We made the trip in a little Korean sailing junk, which was rather small and uncomfortable for bad weather, but not at all out of the way on such a day as that on which we started, with blue sky above, blue and sparkling water below, and charming islands studding the sea like jewels.
We found that White Wing measured about twenty miles round the coast line and was nine miles long, with a capital and several hamlets. It is extremely beautiful and fertile, well fortified by bold picturesque cliffs along the coast, with delightful valleys and gently rolling country snugly nestled behind them. The people are all farmers, living in the simplest and most primitive way. Money is rarely seen, there is indeed no need for it, with no fairs or stores. Their wants are few, they raise what they need for food, clothing, warmth and light on their little farms, bartering among each other to supply such simple articles as their own labor has not provided.
All appeared to have plenty of rice and firewood, and to be quite content. Drunkenness and dishonesty are almost unknown. The magistrate told us they rarely needed even the slightest punishment, but were as they seemed to us, a gentle, kindly, simple, honest farmer and fisher folk.
We found a small church built on the hillside, and a little company of believers, who were waiting for examination and baptism. Although very ignorant, they were most anxious to be taught, and Mrs. Kim, who had gone with me from Sorai, and I were kept busy instructing the women. Like the women everywhere in Korea, they especially enjoyed the hymns, and were most eager to learn them. The words were comparatively easy, but the tunes were quite another matter. We realized the advantage in their learning them, both as a means of fixing divine truth and publishing it to others.
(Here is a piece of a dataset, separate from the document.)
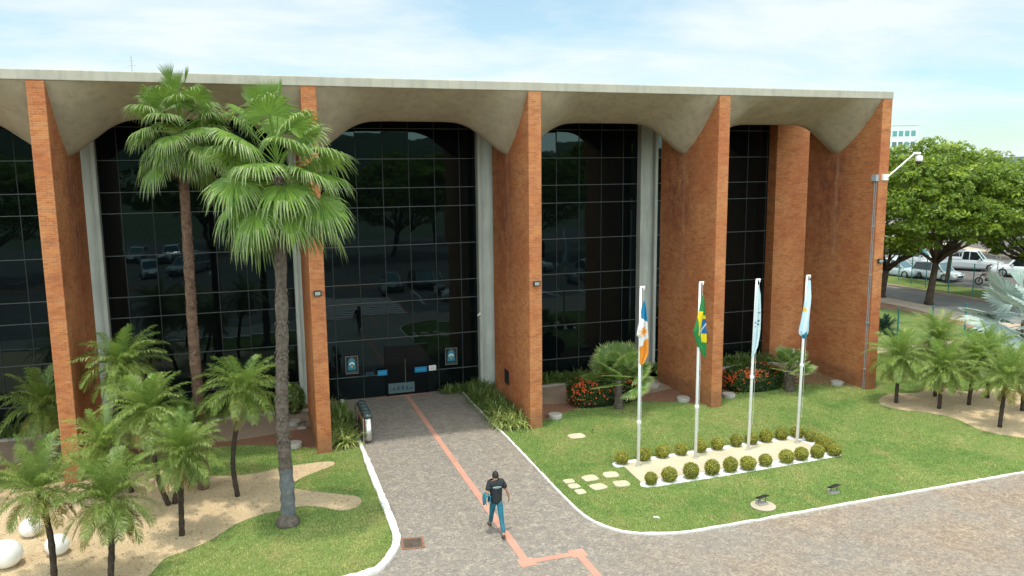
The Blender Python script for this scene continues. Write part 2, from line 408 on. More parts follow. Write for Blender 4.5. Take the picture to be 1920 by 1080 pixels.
mp = wn('Mapping'); wt.links.new(cv.outputs[0], mp.inputs[0]); mp.inputs['Location'].default_value = (.6, 2.1, 0); mp.inputs['Scale'].default_value = (.75, 1.05, 1); mp.inputs['Rotation'].default_value = (0, 0, .5)
cn = wn('TexNoise'); wt.links.new(mp.outputs[0], cn.inputs[0]); cn.inputs['Scale'].default_value = 1.15; cn.inputs['Detail'].default_value = 9; cn.inputs['Roughness'].default_value = .58; cn.inputs['Distortion'].default_value = .35
cr = wn('ValToRGB'); wt.links.new(cn.outputs['Fac'], cr.inputs[0]); cr.color_ramp.elements[0].position = .34; cr.color_ramp.elements[0].color = (.30,) * 3 + (1,); cr.color_ramp.elements[1].position = .60; cr.color_ramp.elements[1].color = (.96,) * 3 + (1,)
tint = wn('Mix', data_type='RGBA', blend_type='MULTIPLY'); tint.inputs[0].default_value = 1; wt.links.new(sky.outputs[0], tint.inputs[6]); tint.inputs[7].default_value = (.95, 1.28, 1.22, 1)
cm = wn('Mix', data_type='RGBA'); wt.links.new(cr.outputs[0], cm.inputs[0]); wt.links.new(tint.outputs[2], cm.inputs[6]); cm.inputs[7].default_value = (6.9, 7.5, 7.75, 1)
# added fill: the sky is brightened and warmed towards the south, behind the camera
ss = wm('ADD', wm('MULTIPLY', sp.outputs[0], -.31), wm('MULTIPLY', sp.outputs[1], -.94))
mr = wn('MapRange'); mr.interpolation_type = 'SMOOTHSTEP'; wt.links.new(ss, mr.inputs[0]); mr.inputs[1].default_value = -.45; mr.inputs[2].default_value = .65; mr.inputs[3].default_value = 1.0; mr.inputs[4].default_value = 3.4
warm = wn('Mix', data_type='RGBA'); wt.links.new(wm('MULTIPLY', wm('SUBTRACT', mr.outputs[0], 1.0), .4), warm.inputs[0]); warm.inputs[6].default_value = (1, 1, 1, 1); warm.inputs[7].default_value = (1.03, .985, .86, 1)
wc = wn('Mix', data_type='RGBA', blend_type='MULTIPLY'); wc.inputs[0].default_value = 1; wt.links.new(cm.outputs[2], wc.inputs[6]); wt.links.new(warm.outputs[2], wc.inputs[7])
vb = wn('VectorMath', operation='SCALE'); wt.links.new(wc.outputs[2], vb.inputs[0]); wt.links.new(mr.outputs[0], vb.inputs['Scale'])
wt.links.new(vb.outputs[0], bg.inputs[0]); bg.inputs[1].default_value = .095
vs = SC.view_settings; vs.view_transform = 'Standard'; vs.look = 'None'; vs.exposure = 0.52; vs.gamma = 1; vs.use_curve_mapping = False
SC.cycles.max_bounces = 8; SC.cycles.transparent_max_bounces = 8; SC.cycles.caustics_reflective = False; SC.cycles.caustics_refractive = False
SC.cycles.use_denoising = True; SC.cycles.use_adaptive_sampling = True; SC.cycles.adaptive_threshold = .015

# ------------------------------------------------------------------ setting
FS = 7.512; FW = .467
FX = [i * FS for i in range(-3, 3)]          # left faces of the six brick fins

gm = NT('dry_ground'); P = gm.n('NewGeometry').outputs['Position']
c = gm.ramp(gm.noise(.02, P, 6, .65), [(.3, (.06, .10, .03)), (.5, (.12, .14, .06)), (.7, (.24, .20, .12))])
c = gm.mix(gm.ramp(gm.noise(.002, P, 5), [(.4, 0), (.65, .6)]), c, (.035, .07, .03))
gm.p(Base_Color=c, Roughness=.95)
m = MB(); nn = 64
m.poly([(9000 * math.cos(2 * PI * i / nn), 9000 * math.sin(2 * PI * i / nn), 0) for i in range(nn)])
struct(m.build('ground', gm.mat))
struct(sheet('cobbled_paving', [(-60, -16), (33.8, -23), (33.8, 6.19), (-60, 6.19)], .006, M['cobble']))
struct(sheet('parking_asphalt', [(-90, -75), (60, -75), (60, -18), (34, -18), (10, -14.6), (1.2, -12.2), (-90, -11.9)], .010, M['asphalt']))

kerbR = smooth_line([(-1.06, 6.1), (-1.08, 3.5), (-1.06, 0), (-1.08, -3), (-1.1, -6.0), (-1.05, -7.24), (-.86, -7.95), (-.56, -8.42), (-.11, -8.76), (.75, -9.04), (1.55, -9.1), (3.71, -9.08), (7.13, -9.04), (12.9, -8.97), (18, -8.93), (24, -8.88)], 6) + [(31.2, -8.8)]
kerbL = smooth_line([(-6.06, 6.1), (-6.06, 3), (-6.05, 0), (-6.07, -2.35), (-6.07, -4.75), (-6.09, -6.55), (-6.17, -7.2), (-6.39, -7.76), (-6.8, -8.36), (-7.3, -8.56), (-8, -8.68), (-9, -8.74), (-11, -8.75)], 6) + [(-60, -8.75)]
def kerb(path, w, h, name, wfun=None):
    m = MB(); rs = []; fine = []
    for p, q in zip(path, path[1:]):
        k = max(1, min(60, int((Vector(q) - Vector(p)).length / .16))); fine += [(p[0] + (q[0] - p[0]) * j / k, p[1] + (q[1] - p[1]) * j / k) for j in range(k)]
    path = fine + [path[-1]]; kr = random.Random(4)
    for i, p in enumerate(path):
        a = Vector(path[max(i - 1, 0)]); b = Vector(path[min(i + 1, len(path) - 1)]); t = (b - a).normalized(); nr = Vector((-t.y, t.x))
        ww = (wfun(i, p) if wfun else w) * (1 + kr.uniform(-.10, .10)); q = Vector(p) + nr * kr.uniform(-.006, .006); l = q + nr * ww / 2; r2 = q - nr * ww / 2
        hh = h * (1 + kr.uniform(-.08, .08) - (.25 if i % 5 == 0 and kr.random() < .5 else 0)); bv = .015
        rs.append([(l.x, l.y, -.02), (l.x, l.y, hh - bv), ((l - nr * bv).x, (l - nr * bv).y, hh), ((r2 + nr * bv).x, (r2 + nr * bv).y, hh), (r2.x, r2.y, hh - bv), (r2.x, r2.y, -.02)])
    m.rings(rs, 0, True)
    return struct(m.build(name, M['kerb']))
kerb(kerbR, .07, .075, 'kerb')
kerb(kerbL, .17, .12, 'kerb', lambda i, p: .13 if p[1] > -1 else .19)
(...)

We were to leave very early in the morning to catch the tide, and the night before we had a farewell service in the little church. When this was over, and good-byes said, I went to the tiny room to pack our belongings, and Mr. Underwood to one of the Christian houses to give last directions and counsel with the leaders. About ten o’clock Mrs. Kim came to my door with one of the women, asking very humbly if I would go to one of their homes and teach them a little more this one last time, though it was late. “We are so ignorant and have none to guide and teach us,” said they pathetically. Of course I was delighted to go, and followed them to a farmer’s thatched cottage. It was one of the poorest and rudest of the native homes; in one corner a farm hand was lying asleep, in another a tiny wick burning in a saucer of oil was the only light in the room. We sat down under this, and the poor, rough, hard-working women clustered round us as closely as possible. Their faces and hands bore the marks of care, toil, hard lives and few joys, but they were lighted with a glorious hope which transformed them, and this with the awakening desire for knowledge had banished the look of wooden stolidity, which so many Korean women wear.